Spotify declined TheWrap’s request for comment.

The milestone, which indicates Spotify’s growth has accelerated in the last year, suggests competitive jockeying among streaming music companies may matter less than a consumer trend toward subscribing to all-you-can-eat music rather than purchasing songs — and the publicity of megastars withholding top albums from Spotify’s collection.

After launching in 2008, Spotify rose to the top of a heap of music start-ups and has continued to gain more paying members than any other service of its kind even as deep pocketed rivals like Apple Music launched.

Apple Music went live in June as a reincarnation of the Beats Music service it acquired in its $3 billion takeover of the headphones maker. While it has quickly ramped up to 11 million subscribers, Spotify’s addition of 10 million paying members in less than a year indicates its own growth is accelerating even as it went up against a formidable new rival.

Spotify took six years to reach its first 10 million and a little more than a year to add its second 10 million.

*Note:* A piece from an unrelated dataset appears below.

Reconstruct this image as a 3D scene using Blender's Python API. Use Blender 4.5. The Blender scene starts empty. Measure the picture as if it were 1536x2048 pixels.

Meanwhile, the last year has been marked by high-profile artists like Adele withholding music from Spotify’s catalog. Spotify CEO Daniel Ek has said in the past that big artists’ boycotts of the service end up only helping more consumers learn about Spotify and try it.

The new subscriber count also indicates Spotify’s unique model that allows free listeners to pick the specific track they want to hear if they sit through ads gives it an advantage in upselling consumers to a $10-a-month ad-free membership.  The recording industry has withheld that right for most other subscription services of the same kind.